Comparison of iodine K-edge subtraction and fluorescence subtraction imaging in an animal system

K-Edge Subtraction (KES) utilizes the discontinuity in the X-ray absorption across the absorption edge of the selected contrast element and creates an image of the projected density of the contrast element from two images acquired just above and below the K-edge of the contrast element. KES has proved to be powerful in coronary angiography, micro-angiography, bronchography, and lymphatic imaging. X-ray fluorescence imaging is a successful technique for the detection of dilute quantities of elements in specimens. However, its application at high X-ray energies (e.g. at the iodine K-edge) is complicated by significant Compton background, which may enter the energy window set for the contrast material's fluorescent X-rays.
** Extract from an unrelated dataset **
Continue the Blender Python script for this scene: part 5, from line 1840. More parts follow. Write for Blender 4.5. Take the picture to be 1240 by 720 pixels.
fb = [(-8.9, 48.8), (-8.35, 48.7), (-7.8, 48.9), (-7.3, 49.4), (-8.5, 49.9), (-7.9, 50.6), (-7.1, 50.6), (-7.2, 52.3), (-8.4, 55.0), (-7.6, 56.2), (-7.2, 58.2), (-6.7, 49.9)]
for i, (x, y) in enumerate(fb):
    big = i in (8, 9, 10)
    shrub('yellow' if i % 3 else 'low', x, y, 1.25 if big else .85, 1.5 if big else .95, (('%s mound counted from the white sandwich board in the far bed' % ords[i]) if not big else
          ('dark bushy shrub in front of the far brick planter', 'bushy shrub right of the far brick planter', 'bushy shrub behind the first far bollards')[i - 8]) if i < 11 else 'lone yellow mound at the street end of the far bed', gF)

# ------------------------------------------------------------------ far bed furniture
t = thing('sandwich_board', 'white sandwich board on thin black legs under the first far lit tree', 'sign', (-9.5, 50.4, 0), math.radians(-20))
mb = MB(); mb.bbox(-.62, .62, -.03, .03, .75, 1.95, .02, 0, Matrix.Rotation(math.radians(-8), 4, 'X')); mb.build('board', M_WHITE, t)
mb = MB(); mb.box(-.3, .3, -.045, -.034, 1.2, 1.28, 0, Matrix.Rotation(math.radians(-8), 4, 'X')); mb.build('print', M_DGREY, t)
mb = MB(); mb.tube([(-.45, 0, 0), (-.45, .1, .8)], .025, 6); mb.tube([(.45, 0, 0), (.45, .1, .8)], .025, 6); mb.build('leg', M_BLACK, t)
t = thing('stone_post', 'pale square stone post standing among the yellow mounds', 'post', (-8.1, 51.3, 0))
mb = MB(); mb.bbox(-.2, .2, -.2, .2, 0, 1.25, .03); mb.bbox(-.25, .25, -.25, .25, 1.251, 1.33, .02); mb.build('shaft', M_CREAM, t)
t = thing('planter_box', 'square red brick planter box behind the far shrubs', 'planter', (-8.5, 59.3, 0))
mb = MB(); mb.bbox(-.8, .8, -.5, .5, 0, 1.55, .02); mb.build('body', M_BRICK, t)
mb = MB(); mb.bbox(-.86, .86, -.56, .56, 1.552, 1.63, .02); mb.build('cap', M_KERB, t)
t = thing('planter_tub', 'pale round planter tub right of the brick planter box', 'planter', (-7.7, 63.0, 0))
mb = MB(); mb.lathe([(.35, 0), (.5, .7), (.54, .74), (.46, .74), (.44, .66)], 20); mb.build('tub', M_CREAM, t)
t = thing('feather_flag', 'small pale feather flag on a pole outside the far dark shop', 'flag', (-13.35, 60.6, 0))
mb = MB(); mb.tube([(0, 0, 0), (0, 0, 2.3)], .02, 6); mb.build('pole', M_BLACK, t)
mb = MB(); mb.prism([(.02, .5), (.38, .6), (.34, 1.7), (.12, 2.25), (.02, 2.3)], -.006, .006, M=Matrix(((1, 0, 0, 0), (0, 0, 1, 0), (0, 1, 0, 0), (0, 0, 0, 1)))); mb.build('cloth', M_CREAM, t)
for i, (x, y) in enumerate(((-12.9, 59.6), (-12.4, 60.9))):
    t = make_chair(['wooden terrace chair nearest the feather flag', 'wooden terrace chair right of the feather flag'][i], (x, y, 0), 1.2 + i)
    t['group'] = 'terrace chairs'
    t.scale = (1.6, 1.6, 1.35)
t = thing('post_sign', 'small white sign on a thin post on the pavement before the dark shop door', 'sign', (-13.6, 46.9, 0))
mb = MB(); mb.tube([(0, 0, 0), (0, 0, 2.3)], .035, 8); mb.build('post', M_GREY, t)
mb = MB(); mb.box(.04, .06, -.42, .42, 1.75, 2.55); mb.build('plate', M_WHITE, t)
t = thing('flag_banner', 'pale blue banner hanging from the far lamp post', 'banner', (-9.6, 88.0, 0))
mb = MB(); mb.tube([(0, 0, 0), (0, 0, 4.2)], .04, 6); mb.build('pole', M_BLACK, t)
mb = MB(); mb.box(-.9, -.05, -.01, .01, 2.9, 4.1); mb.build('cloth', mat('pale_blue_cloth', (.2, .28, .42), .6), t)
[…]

Inspired by KES, Fluorescence Subtraction Imaging (FSI) is a technique for high-energy (>20 keV) fluorescence imaging using two different incident beam energies just above and below the absorption edge of a contrast element (e.g. iodine). The below-edge image can be assumed as a “background” image, which includes Compton scatter and fluorescence from other elements. The above-edge image will contain nearly identical spectral content as the below-edge image but will contain the additional fluorescence of the contrast element. This imaging method is especially promising with thick objects with dilute contrast materials, significant Compton background, and/or competing fluorescence lines from other materials. A quality factor is developed to facilitate the comparison. The theoretical value of the quality factor sets the upper limit that an imaging method can achieve when the noise is Poisson limited. The measured value of this factor makes two or more imaging methods comparable. Using the Hard X-ray Micro-Analysis (HXMA) beamline at the Canadian Light Source (CLS), the techniques of FSI and KES were critically compared, with reference to radiation dose, image acquisition time, resolution, signal-to-noise ratios, and quality factor.